Goldman Sachs Names 70 Partners, Fewest as Public Company

Goldman Sachs Group Inc. named 70 employees to join its so-called partnership, the fewest in the firm’s 13 years as a public company, as sluggish revenue growth pressures expenses.

The promotions to partner, which take place every two years, are down from 110 in 2010 and 94 in 2008. Partners, known as participating managing directors, typically receive a $900,000 salary, up from $600,000 two years ago, and a cut of a special bonus pool that’s awarded primarily in stock, according to a person with knowledge of the firm’s policies.

Goldman Sachs, the fifth-biggest U.S. bank by assets, confers the status on a group of employees to continue a tradition from the firm’s 130 years as a private partnership, which ended with a 1999 public offering. The designation places an employee among an elite at a company whose alumni include two former U.S. Treasury secretaries and the president of the European Central Bank.

“Other than billionaire, partner at Goldman Sachs is probably the most coveted status on Wall Street,” said Gregory Cresci, an executive recruiter at Odyssey Search Partners in New York. “It commands respect.”

Adding Women

Fourteen percent of the new partners are women, the highest percentage since at least 2006, according to Michael DuVally, a spokesman in New York.
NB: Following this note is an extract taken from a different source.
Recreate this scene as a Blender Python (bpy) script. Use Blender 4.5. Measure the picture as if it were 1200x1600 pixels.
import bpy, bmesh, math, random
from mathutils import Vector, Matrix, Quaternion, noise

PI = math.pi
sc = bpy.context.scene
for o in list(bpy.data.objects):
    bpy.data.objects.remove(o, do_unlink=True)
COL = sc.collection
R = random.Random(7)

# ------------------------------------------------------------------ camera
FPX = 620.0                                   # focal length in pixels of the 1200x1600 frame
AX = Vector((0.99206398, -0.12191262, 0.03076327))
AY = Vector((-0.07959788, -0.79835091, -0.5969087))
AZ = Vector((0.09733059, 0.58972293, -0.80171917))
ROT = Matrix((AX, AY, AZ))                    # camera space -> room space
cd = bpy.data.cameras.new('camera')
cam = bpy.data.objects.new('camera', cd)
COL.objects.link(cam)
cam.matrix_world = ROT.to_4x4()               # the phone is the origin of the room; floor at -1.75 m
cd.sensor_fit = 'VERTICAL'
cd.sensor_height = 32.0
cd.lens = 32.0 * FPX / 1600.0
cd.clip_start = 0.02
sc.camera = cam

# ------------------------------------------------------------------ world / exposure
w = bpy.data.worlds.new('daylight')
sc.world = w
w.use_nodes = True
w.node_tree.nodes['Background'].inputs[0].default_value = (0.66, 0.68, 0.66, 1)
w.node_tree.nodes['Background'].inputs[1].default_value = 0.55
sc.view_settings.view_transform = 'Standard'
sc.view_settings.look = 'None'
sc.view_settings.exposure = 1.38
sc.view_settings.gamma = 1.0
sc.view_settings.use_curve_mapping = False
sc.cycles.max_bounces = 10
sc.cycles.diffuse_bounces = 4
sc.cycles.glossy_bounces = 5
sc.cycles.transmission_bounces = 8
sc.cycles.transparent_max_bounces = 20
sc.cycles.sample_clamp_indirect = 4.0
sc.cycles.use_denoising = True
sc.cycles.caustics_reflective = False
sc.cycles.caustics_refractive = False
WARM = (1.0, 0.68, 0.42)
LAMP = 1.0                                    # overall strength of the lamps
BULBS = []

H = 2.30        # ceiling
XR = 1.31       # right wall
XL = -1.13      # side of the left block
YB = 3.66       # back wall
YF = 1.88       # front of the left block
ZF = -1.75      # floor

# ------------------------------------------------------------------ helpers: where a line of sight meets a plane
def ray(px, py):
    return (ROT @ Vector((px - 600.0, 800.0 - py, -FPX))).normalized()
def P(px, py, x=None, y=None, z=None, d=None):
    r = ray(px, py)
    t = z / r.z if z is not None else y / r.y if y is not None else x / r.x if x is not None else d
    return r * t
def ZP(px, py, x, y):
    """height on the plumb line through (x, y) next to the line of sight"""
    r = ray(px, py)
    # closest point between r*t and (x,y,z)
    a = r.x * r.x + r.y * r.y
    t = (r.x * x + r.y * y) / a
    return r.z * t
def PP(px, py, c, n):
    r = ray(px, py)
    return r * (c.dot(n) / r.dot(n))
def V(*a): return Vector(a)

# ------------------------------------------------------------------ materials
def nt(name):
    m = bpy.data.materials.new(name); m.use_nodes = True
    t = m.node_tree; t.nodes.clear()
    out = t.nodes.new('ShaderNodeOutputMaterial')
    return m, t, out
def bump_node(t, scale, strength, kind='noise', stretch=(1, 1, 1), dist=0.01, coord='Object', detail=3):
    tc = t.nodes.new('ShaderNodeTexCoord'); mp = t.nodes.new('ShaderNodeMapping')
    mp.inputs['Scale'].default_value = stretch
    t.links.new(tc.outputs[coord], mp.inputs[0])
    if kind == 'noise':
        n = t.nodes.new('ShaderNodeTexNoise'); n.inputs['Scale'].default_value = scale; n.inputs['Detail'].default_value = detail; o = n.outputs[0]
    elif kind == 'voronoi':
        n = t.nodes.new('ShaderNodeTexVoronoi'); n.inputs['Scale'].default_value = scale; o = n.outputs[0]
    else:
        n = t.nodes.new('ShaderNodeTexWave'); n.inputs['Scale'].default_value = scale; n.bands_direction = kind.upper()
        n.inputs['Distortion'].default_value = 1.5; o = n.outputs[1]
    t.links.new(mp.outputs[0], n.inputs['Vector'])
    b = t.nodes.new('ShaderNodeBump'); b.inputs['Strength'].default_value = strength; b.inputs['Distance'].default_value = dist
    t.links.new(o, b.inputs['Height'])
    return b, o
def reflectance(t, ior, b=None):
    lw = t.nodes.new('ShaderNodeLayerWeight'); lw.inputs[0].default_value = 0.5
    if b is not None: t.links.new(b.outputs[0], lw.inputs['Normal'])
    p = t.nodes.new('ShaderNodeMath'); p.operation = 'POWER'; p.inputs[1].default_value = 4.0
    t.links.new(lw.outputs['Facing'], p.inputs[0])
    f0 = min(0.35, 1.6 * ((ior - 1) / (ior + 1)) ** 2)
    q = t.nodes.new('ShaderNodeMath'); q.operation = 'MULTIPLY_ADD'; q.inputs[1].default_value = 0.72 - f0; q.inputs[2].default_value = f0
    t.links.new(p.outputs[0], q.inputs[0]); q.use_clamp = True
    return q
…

About 59 percent are based in the Americas, with 29 percent based in Europe, the Middle East and Africa and 13 percent in Asia, DuVally said.

Among the newly promoted are Jason H. Brauth, head of investment-grade credit trading; Gerald Ouderkirk III, who oversees trading of collateralized loan obligations and catastrophe bonds; Huw Pill, chief European economist, and Anthony Gutman, co-head of U.K. investment banking.

Partners, who hold the most senior roles at the bank, collectively owned about 11.4 percent of the firm’s stock as of Oct. 22, according to a Nov. 2 regulatory filing.

Revenue in the first nine months of the year totaled $24.9 billion, an 18 percent decline from the same period in 2010 and 4.7 percent higher than the same period in 2008. The company set aside $11 billion for compensation and benefits in the first nine months of this year, down from $11.4 billion in 2008.

Goldman Sachs employed 32,600 people at the end of September, a drop from 34,200 a year earlier, according to company filings.

‘Challenges’

The total number of partners, once the new promotions take place on Jan. 1, will amount to 1.7 percent of full-time employees, little changed from 1.8 percent after the last round of promotions, according to DuVally.

“We don’t discount the difficult challenges facing the industry today and we have responded early and aggressively,” Chief Executive Officer Lloyd C. Blankfein, 58, said at an investor conference in New York yesterday. “History and our culture have also forced us to think about the risk of going overboard in either direction.”